Toen Rajima, een 10-jarige Rohingya-vluchteling, in augustus 2017 in Bangladesh aankwam, was ze getraumatiseerd, uitgeput en bang. Tasmin, een Bengaals meisje van dezelfde leeftijd dat in de buurt woont, merkte haar meteen op.

‘Toen ik haar familie zag aankomen, voelde ik me zo verdrietig omdat ze helemaal niets hadden,’ vertelt Tasmin. De meisjes begonnen met elkaar te praten en werden onmiddellijk vriendinnen. “Mijn vader stelde haar familie voor bij ons thuis te verblijven, aangezien er op dat moment geen plaats voor hen was in het kamp.
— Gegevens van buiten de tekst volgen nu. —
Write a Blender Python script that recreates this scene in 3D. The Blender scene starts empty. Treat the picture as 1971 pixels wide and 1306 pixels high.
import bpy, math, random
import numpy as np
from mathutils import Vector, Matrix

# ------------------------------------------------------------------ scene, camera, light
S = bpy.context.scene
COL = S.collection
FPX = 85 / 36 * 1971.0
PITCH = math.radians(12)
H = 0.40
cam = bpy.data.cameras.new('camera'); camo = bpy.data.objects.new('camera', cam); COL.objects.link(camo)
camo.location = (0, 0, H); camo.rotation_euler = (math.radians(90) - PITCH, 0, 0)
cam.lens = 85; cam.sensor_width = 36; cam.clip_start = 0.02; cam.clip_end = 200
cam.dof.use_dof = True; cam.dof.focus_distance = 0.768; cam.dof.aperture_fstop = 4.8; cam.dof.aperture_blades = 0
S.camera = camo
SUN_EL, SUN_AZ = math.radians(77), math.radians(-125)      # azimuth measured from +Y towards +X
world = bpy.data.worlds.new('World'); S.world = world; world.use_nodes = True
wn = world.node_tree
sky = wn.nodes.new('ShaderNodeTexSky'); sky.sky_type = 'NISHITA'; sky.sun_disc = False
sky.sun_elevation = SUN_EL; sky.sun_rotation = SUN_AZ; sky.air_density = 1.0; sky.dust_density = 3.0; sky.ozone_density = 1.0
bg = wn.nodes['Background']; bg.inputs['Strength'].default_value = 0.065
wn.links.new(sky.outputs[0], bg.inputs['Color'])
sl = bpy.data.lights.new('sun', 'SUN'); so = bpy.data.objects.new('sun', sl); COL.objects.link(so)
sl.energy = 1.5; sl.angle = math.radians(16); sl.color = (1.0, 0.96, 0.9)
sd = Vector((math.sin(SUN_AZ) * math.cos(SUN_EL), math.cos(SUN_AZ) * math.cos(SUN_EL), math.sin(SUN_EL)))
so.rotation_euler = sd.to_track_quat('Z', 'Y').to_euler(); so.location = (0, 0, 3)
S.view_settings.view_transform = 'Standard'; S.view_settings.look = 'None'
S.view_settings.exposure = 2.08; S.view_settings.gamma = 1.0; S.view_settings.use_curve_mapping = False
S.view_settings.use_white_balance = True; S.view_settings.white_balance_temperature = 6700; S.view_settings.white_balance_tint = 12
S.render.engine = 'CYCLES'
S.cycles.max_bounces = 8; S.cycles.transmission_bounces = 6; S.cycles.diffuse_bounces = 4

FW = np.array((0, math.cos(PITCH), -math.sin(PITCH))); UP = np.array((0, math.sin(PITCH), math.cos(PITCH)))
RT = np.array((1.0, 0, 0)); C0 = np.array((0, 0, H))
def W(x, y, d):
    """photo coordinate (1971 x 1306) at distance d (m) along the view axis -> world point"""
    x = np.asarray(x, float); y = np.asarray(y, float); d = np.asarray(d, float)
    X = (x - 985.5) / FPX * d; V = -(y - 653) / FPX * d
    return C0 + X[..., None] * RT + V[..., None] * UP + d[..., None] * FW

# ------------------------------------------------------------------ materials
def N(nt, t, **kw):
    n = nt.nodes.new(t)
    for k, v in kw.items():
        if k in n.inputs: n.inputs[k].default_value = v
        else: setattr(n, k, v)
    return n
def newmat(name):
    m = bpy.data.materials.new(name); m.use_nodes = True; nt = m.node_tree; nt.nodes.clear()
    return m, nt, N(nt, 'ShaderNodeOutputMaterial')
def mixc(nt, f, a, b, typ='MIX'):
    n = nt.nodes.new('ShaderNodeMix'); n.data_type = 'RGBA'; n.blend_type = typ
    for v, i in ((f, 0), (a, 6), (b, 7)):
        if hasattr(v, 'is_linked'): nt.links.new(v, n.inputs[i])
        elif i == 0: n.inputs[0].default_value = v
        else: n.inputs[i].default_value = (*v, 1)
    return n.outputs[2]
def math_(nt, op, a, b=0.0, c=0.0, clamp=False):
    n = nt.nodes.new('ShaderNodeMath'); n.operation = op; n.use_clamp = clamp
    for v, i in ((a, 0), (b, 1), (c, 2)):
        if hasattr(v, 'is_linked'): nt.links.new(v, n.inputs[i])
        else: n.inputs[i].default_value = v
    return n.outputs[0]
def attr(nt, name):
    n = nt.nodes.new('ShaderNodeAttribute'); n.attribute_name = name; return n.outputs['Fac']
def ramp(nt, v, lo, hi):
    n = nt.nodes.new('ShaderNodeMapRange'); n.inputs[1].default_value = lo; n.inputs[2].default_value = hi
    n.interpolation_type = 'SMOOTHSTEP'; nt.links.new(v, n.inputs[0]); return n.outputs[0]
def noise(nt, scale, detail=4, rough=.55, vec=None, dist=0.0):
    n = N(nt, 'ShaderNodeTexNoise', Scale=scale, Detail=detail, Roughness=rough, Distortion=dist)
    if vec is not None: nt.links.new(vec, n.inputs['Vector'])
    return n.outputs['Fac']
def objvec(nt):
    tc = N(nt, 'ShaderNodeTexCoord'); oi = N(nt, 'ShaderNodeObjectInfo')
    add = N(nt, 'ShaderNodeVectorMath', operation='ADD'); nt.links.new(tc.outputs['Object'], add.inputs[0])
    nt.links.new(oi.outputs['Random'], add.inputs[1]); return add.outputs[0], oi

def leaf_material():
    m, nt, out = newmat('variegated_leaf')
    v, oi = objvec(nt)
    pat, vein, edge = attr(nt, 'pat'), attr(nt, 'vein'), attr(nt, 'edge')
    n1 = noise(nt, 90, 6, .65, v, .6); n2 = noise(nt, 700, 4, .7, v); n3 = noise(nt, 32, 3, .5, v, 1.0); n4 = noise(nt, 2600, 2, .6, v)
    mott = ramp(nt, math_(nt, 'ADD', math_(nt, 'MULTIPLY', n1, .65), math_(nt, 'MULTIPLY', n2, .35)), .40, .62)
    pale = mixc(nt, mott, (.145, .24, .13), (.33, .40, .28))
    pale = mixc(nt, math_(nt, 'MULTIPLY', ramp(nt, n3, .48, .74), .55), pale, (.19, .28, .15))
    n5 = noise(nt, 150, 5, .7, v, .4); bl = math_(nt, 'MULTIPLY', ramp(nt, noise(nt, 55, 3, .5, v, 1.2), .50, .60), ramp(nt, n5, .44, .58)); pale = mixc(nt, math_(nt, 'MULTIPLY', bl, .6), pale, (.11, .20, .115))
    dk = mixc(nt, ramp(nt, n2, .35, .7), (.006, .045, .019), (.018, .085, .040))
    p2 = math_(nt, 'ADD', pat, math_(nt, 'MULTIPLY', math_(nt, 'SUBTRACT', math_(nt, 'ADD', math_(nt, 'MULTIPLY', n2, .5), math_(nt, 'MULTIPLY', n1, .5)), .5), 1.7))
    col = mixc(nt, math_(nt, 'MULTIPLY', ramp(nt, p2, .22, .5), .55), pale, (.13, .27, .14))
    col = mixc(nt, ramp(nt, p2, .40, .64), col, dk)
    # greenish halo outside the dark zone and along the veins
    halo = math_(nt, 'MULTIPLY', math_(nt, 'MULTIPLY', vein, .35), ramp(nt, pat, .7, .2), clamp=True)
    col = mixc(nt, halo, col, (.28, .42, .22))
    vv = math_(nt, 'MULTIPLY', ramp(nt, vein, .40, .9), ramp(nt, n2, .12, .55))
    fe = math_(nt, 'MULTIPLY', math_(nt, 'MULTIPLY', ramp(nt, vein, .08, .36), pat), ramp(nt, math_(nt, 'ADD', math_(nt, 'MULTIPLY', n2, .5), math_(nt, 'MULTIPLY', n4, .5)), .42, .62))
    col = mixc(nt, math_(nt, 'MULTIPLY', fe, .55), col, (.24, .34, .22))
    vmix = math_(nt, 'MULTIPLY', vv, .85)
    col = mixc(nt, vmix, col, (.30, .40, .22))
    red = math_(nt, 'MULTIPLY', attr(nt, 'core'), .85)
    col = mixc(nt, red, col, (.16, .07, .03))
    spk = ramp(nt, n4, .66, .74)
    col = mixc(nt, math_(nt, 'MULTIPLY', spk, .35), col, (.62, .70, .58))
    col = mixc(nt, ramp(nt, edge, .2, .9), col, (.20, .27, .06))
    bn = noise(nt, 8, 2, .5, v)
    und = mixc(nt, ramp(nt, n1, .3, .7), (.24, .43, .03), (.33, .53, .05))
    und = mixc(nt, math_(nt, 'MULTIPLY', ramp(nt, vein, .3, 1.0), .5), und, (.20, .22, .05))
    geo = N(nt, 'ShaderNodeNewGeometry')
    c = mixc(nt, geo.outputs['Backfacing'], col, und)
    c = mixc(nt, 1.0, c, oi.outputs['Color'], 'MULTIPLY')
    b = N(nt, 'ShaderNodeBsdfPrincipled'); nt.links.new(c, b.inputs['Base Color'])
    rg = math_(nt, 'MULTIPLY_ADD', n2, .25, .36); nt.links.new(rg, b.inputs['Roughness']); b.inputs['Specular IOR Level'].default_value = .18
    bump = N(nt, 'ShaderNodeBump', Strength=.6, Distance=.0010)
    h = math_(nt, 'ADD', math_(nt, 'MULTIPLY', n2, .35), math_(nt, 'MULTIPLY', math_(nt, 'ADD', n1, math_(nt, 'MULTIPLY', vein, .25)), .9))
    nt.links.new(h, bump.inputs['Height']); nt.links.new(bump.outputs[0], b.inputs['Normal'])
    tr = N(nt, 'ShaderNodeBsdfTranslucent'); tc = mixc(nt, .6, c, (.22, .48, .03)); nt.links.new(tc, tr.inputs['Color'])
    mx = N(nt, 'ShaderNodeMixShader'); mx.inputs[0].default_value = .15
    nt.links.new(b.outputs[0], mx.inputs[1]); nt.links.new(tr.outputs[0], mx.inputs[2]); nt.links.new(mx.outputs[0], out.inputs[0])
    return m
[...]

Ze zijn een maand bij ons gebleven. Gedurende die periode werden we de beste vrienden.”

Toen Rajima’s familie een plek toegewezen kreeg om een hut te bouwen, kon ze niet langer naar school gaan. Haar ouders hadden haar nodig om te helpen bij het huishouden. Maar Tasmin was vastbesloten om haar vriendin te helpen zodat ze niet achterop zou raken. “Elke dag spreken we af na school. Dan help ik haar om te leren lezen en te schrijven. Ik vind het heel fijn om dat te doen. ” “Als we later groot zijn, willen we dokter worden en samen mensen helpen,” zegt Rajima glunderend. Tasmin knikt instemmend: “Ik wil de Rohingya en het Bengaalse volk helpen”.